Posted by: Rick James
Date: September 01, 2009 09:59PM

A possible answer...
In drilling down the BTree to find const1 (or const2), it gets some feel for what percentage of the BTree nodes INDEX(x) are to the left of the path it is traversing. If that is < 30%, it will use the index; if > 30%, it won't bother with the index. Instead it will use a table scan.

OTOH, if x is a "clustered key" (ie, PRIMARY KEY for InnoDB), the index and the data are one and the same. So it will scan the data/PK from beginning up to const1 (or const2).

OTOOH, your example is rather simplistic -- note that the only columns mentioned are (x). So, it will do the entire query in the index. Think of any index as being a BTree-ordered table. And BTrees are easily walked through (forward or backward).
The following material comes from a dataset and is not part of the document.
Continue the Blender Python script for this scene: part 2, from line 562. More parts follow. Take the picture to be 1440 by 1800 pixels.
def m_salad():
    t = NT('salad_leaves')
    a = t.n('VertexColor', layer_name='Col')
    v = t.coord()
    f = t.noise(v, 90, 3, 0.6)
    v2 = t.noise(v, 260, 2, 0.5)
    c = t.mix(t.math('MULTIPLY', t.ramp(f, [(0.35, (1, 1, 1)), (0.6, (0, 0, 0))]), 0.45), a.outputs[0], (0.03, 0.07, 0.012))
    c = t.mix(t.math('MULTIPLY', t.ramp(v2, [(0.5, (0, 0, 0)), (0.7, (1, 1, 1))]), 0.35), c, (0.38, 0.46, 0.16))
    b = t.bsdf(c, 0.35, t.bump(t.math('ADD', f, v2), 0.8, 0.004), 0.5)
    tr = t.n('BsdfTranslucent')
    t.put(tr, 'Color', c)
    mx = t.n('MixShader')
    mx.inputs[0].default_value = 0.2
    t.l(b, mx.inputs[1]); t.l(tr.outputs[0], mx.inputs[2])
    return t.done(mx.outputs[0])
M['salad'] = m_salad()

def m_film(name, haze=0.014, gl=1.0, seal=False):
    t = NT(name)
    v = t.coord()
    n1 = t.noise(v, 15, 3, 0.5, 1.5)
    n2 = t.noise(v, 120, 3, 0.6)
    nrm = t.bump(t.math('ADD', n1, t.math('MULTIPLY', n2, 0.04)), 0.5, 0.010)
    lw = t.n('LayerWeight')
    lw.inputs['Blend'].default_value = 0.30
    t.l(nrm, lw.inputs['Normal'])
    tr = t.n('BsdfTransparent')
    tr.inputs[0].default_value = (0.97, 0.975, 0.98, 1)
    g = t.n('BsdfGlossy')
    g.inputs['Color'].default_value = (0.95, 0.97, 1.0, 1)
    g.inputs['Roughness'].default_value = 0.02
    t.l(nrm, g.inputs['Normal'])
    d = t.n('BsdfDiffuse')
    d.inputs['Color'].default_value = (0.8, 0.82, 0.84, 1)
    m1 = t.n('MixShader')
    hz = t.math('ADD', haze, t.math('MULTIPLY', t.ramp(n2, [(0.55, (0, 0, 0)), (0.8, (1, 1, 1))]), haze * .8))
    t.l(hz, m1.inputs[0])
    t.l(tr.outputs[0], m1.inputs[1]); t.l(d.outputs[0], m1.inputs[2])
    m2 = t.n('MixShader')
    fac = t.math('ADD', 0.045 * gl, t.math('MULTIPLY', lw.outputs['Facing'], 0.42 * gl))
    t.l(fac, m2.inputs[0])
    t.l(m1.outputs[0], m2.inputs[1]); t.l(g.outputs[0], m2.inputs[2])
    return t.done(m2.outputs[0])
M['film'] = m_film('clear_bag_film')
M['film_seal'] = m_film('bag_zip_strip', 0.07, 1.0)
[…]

If the query can be resolved by scan of the index, that's always (well, almost always) faster than any other approach.
SELECT x, y FROM t1 WHERE x<const1
would invalidate this optimization, unless you had
INDEX(x,y)
or even (in this case)
INDEX(y,x)
or even
INDEX(z,y,x)
This last one _may_ be less inefficient than scanning the table -- the entire index would have to be scanned, and
(1) the index could be bigger than the data
(2) a BTree is probably less efficient to scan thru than the data.